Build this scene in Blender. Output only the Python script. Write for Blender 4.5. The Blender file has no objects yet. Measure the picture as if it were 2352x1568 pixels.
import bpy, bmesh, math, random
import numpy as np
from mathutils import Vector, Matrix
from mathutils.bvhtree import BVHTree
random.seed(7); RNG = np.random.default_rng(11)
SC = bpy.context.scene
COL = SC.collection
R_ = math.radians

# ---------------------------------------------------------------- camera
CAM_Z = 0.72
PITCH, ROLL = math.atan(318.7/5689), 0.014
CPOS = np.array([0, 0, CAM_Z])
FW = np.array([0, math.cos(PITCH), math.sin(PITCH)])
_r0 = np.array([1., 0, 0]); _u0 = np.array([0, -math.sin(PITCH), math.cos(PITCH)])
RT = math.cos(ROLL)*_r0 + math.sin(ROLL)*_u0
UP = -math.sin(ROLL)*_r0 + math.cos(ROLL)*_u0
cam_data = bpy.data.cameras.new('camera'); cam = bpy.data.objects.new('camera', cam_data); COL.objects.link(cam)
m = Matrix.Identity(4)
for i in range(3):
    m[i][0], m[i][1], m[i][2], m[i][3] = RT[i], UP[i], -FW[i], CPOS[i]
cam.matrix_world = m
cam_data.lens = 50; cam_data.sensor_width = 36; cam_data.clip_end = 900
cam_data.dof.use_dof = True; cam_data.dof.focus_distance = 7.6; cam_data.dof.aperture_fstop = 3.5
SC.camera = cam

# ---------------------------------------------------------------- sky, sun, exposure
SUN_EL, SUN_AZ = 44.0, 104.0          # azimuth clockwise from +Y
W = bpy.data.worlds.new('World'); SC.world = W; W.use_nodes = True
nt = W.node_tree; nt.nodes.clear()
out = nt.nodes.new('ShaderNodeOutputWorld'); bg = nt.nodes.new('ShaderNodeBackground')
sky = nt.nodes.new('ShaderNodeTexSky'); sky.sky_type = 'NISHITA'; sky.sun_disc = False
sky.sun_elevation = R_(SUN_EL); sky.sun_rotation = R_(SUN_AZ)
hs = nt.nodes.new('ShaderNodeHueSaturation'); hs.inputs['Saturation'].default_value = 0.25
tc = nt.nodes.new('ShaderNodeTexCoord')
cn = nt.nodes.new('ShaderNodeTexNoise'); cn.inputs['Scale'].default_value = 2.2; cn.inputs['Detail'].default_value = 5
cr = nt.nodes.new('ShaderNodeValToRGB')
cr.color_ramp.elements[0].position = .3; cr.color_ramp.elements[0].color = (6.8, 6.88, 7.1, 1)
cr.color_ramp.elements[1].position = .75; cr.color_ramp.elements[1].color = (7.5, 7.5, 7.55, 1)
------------
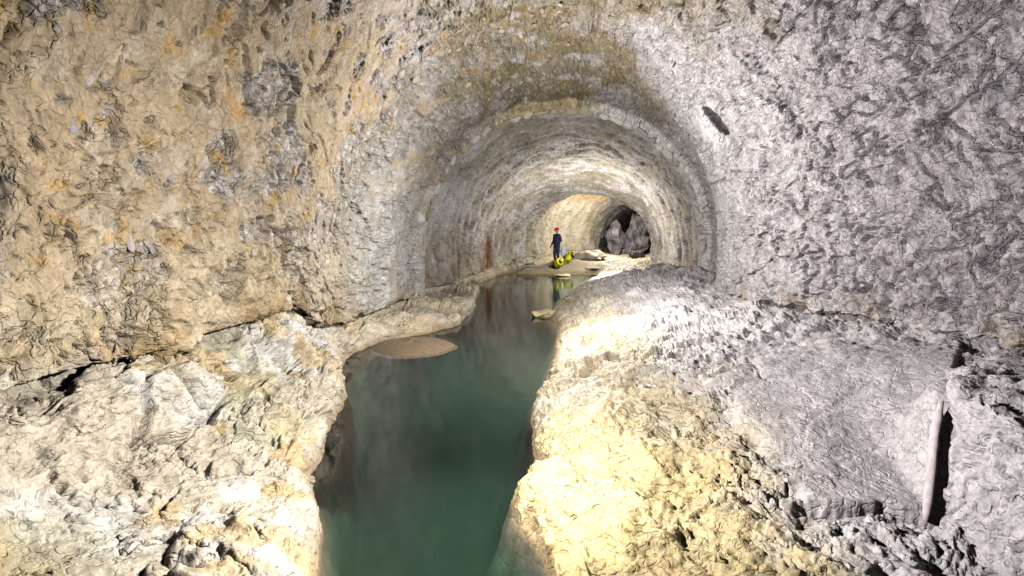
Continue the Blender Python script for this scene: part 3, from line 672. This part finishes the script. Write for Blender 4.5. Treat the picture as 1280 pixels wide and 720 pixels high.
------------
_TASK REQUIREMENTS_.
Reproduce only the lines from the one containing "Build this scene" through the one containing "SC.camera = cam", inclusive of both.

_RESULT FOR THIS TASK_.
Build this scene in Blender. Output only the Python script. Write for Blender 4.5. The Blender file has no objects yet. Measure the picture as if it were 2352x1568 pixels.
import bpy, bmesh, math, random
import numpy as np
from mathutils import Vector, Matrix
from mathutils.bvhtree import BVHTree
random.seed(7); RNG = np.random.default_rng(11)
SC = bpy.context.scene
COL = SC.collection
R_ = math.radians

# ---------------------------------------------------------------- camera
CAM_Z = 0.72
PITCH, ROLL = math.atan(318.7/5689), 0.014
CPOS = np.array([0, 0, CAM_Z])
FW = np.array([0, math.cos(PITCH), math.sin(PITCH)])
_r0 = np.array([1., 0, 0]); _u0 = np.array([0, -math.sin(PITCH), math.cos(PITCH)])
RT = math.cos(ROLL)*_r0 + math.sin(ROLL)*_u0
UP = -math.sin(ROLL)*_r0 + math.cos(ROLL)*_u0
cam_data = bpy.data.cameras.new('camera'); cam = bpy.data.objects.new('camera', cam_data); COL.objects.link(cam)
m = Matrix.Identity(4)
for i in range(3):
    m[i][0], m[i][1], m[i][2], m[i][3] = RT[i], UP[i], -FW[i], CPOS[i]
cam.matrix_world = m
cam_data.lens = 50; cam_data.sensor_width = 36; cam_data.clip_end = 900
cam_data.dof.use_dof = True; cam_data.dof.focus_distance = 7.6; cam_data.dof.aperture_fstop = 3.5
SC.camera = cam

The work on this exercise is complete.